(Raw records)

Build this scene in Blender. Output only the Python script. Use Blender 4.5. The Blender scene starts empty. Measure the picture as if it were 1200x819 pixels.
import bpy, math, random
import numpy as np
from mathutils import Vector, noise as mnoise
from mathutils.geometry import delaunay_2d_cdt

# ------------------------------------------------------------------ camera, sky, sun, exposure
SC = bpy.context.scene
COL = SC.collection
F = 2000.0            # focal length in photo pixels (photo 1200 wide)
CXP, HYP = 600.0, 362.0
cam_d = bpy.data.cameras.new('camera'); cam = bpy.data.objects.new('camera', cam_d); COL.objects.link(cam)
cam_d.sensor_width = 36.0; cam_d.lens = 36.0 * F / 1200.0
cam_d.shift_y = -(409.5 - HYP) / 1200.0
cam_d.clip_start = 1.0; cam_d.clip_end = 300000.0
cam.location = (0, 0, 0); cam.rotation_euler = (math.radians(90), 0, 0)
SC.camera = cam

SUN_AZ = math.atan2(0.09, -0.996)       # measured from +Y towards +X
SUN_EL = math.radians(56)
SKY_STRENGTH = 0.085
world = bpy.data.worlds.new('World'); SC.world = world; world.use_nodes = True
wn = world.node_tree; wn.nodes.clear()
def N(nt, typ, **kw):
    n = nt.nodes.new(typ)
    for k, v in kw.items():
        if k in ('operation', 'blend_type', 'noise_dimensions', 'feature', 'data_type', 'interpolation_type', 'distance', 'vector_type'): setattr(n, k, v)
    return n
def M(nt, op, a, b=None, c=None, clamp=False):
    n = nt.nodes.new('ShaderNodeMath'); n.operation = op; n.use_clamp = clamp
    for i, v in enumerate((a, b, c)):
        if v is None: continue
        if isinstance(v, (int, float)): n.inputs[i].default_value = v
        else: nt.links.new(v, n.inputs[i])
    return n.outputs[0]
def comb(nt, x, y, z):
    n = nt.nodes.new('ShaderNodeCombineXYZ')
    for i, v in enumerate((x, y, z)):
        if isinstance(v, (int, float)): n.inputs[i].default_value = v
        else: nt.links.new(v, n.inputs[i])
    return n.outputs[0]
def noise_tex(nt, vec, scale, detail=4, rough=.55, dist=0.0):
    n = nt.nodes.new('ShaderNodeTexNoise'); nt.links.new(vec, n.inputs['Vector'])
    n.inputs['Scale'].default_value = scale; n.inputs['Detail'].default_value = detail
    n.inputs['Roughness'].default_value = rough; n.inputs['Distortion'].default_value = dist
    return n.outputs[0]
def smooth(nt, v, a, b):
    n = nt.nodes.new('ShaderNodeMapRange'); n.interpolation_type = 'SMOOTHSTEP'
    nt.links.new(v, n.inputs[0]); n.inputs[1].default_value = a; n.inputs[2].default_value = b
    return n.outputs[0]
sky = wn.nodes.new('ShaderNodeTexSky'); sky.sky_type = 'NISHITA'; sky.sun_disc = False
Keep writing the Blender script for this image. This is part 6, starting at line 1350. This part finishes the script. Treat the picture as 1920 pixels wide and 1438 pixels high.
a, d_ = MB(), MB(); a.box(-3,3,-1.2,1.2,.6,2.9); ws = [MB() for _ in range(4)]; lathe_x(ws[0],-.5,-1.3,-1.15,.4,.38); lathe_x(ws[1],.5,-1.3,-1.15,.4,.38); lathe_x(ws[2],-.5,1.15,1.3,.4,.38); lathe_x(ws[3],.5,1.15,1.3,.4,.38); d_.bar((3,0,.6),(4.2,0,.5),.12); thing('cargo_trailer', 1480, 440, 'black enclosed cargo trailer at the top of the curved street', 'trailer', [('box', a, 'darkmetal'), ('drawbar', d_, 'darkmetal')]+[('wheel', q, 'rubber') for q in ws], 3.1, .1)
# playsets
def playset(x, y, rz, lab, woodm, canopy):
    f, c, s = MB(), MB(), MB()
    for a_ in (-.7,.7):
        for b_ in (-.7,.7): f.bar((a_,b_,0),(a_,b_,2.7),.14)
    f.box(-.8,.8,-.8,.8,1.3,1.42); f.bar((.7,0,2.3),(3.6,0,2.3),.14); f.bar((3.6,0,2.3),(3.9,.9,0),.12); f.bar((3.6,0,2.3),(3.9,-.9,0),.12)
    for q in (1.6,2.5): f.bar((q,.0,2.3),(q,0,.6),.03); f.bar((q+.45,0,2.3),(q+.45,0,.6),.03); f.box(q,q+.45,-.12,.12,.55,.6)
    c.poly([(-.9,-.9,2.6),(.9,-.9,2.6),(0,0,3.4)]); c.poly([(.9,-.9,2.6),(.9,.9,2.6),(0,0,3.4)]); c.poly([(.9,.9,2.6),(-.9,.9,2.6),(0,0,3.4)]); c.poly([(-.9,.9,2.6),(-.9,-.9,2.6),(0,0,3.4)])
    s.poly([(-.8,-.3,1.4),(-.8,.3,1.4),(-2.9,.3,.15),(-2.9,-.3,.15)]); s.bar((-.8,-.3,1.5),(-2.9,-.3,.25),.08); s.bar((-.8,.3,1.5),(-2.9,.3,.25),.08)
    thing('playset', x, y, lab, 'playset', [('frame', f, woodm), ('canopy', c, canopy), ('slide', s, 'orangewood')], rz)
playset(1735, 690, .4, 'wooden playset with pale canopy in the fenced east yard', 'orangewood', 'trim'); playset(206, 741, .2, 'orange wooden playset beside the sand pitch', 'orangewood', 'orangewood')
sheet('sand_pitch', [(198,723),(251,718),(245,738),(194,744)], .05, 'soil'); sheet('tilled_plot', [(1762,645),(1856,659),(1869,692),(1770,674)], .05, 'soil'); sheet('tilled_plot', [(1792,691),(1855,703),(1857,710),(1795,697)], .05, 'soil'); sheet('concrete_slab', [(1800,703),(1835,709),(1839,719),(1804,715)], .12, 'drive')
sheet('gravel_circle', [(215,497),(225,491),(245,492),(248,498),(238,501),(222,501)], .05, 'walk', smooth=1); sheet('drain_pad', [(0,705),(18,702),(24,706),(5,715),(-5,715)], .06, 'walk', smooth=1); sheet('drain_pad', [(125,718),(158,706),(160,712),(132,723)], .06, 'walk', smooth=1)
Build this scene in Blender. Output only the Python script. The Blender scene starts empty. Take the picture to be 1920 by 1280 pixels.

CHALLENGE –
Everything from the first line through the line containing "from mathutils.geometry import" should be quoted exactly, and nothing beyond it.

ANSWER TO THE EXERCISE –
Build this scene in Blender. Output only the Python script. Use Blender 4.5. The Blender scene starts empty. Measure the picture as if it were 1200x819 pixels.
import bpy, math, random
import numpy as np
from mathutils import Vector, noise as mnoise
from mathutils.geometry import delaunay_2d_cdt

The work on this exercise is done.